I invited three artists to join me in developing the project: Janne-Camilla Lyster, Ane Thon Knutsen and Ane Marthe Sørlien Holen. I wanted to create two adjacent works within a conceptual frame: one poetic score and one concert. The works themselves should be independent of each other but informed by and informative for each other and my work on the installation. Thus, the dialogue between the score and the installation is reciprocal, with the score informing my work on the materials, and the materials informing Janne-Camilla Lyster and Ane Thon Knutsen as they worked on the score. Similarly, Ane Marthe Sørlien Holen produced a composition for percussion and voice which is inextricably linked to the sound, materiality and space that exist in the installation and the score. After an initial dialogue about the conceptual framework followed by continued sharing of pictures, inspiration and experiences during the process, the artists were free to create their own work. These works are therefore a constituent part of Interference. They also constitute part of my doctoral thesis in their role as responses and reflections, although copyright belongs to the artists. In combination, interfering dialogues emerge between these works (installation/score/concert) which we could never have been envisaged or captured by more conventional forms of collaboration.

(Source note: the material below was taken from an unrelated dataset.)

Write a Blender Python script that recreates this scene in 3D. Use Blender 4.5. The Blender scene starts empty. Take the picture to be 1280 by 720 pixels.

During the Interference exhibition at Lydgalleriet in Bergen I also invited the film-maker David Alræk to create a photographic interpretation of the work. I deliberately refer to it as an interpretation, because I asked him to make a film describing his perception of the work rather than a minutely detailed documentation of the work. As you can see, the film really does convey a personal experience of the work. Perhaps this is the only way to document a work which emphatically places itself in the subjective sphere.